The drums are equally huge on "Don't Think" – and the textures are smoky as always. Who or what hides in the smoke? You probably don't need to know:

Follow blind, follow me
Talk first, scream and growl
Control, distort the sound
Follow the rabbit down

At first the trip down the rabbit hole feels like a warm comfortable ride, but by the end of the song the horror starts to eat you alive:

All’s fair perpetrating mental warfare
Full stop, brainrot
Fatal construct
Don’t Think
In the end times now

The drums keep banging like hammers, and the synths cut through the air like sharp machetes.

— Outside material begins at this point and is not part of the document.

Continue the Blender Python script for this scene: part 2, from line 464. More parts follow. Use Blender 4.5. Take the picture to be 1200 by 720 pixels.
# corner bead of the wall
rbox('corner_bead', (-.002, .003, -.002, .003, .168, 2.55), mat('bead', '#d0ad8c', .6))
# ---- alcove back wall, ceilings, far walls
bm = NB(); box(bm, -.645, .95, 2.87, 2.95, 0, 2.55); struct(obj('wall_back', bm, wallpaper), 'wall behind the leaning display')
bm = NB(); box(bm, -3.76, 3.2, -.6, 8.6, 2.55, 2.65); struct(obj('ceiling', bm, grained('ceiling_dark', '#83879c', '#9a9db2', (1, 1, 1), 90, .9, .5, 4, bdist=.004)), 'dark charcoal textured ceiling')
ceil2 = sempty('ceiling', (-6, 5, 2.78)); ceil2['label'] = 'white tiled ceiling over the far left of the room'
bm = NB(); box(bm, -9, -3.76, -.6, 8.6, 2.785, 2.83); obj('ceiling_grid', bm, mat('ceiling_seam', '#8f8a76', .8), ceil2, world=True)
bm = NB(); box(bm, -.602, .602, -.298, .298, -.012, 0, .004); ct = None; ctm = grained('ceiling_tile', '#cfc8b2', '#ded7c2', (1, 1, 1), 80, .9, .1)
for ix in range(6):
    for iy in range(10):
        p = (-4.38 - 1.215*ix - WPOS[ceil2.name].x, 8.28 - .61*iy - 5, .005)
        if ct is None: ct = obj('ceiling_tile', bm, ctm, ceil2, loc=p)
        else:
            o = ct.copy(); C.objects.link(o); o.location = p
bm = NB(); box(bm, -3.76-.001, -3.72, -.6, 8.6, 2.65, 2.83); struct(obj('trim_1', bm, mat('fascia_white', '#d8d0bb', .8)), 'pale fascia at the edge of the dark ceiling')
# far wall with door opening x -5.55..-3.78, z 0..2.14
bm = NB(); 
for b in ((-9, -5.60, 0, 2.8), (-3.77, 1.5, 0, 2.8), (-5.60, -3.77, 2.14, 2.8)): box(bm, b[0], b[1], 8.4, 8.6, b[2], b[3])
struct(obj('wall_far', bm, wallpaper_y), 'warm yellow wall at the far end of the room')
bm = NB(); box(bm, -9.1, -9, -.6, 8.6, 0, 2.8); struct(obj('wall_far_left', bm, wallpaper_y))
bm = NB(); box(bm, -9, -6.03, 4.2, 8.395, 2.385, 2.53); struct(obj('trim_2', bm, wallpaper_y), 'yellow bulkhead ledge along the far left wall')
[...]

"One Thing" combines distorted acidic synths, UK garage drums and fluffy, airy pluck melodies. The vocals range from totally detached to disarmingly emotional.

The guitars on "How to Love" instantly evoke Yuri Kasparyan's playing on Kino's classic later albums. The synths come from an absolutely different galaxy, millions of light years away. The song balances between all-embracing strength and disorienting powerlessness — which is reflected in the lyrics: "can you show me how to love, can you teach me how to trust, when I'm not strong enough?"

"It Comes and Goes" is both grandiose and genuinely hopeful — the kind of song that makes you imagine a stadium full of lighters swinging, strangers hugging, people crying without quite knowing why. The kind of crying that feels good, especially after everything the album has put you through — the hollow caves, the dark ceremonies, the rage and powerlessness.

"Dear Ghosts" closes the album in an equally epic and emotional way. The synths are massive, the strings cinematic — yet the vocals are heart-openingly intimate, almost uncomfortably, like someone whispering directly into your ear in a cathedral. "Dear ghost I hear your call, entombed in every psalm" — Neo Dimes lands in a peculiar place between bittersweet hope and liberating surrender. The door to the future is open. Whether you walk through it is your problem now.

Listening to Alone start to finish, you get the sense that Stephen Edmunds's way of making a statement was born out of an act of trying to survive something with open heart — the job gone, the daughter arrived, the world outside doing what it does. The album carries all of this pain, hope and uncertainty without waving it in your face. It stays honest all the way through, moving between cold and warm, between rage and tenderness, between tribal drums and intimate whispers, the way a difficult year actually feels when you're inside it. And maybe that's the point — albums like this don't just document difficult years. They help you get through them.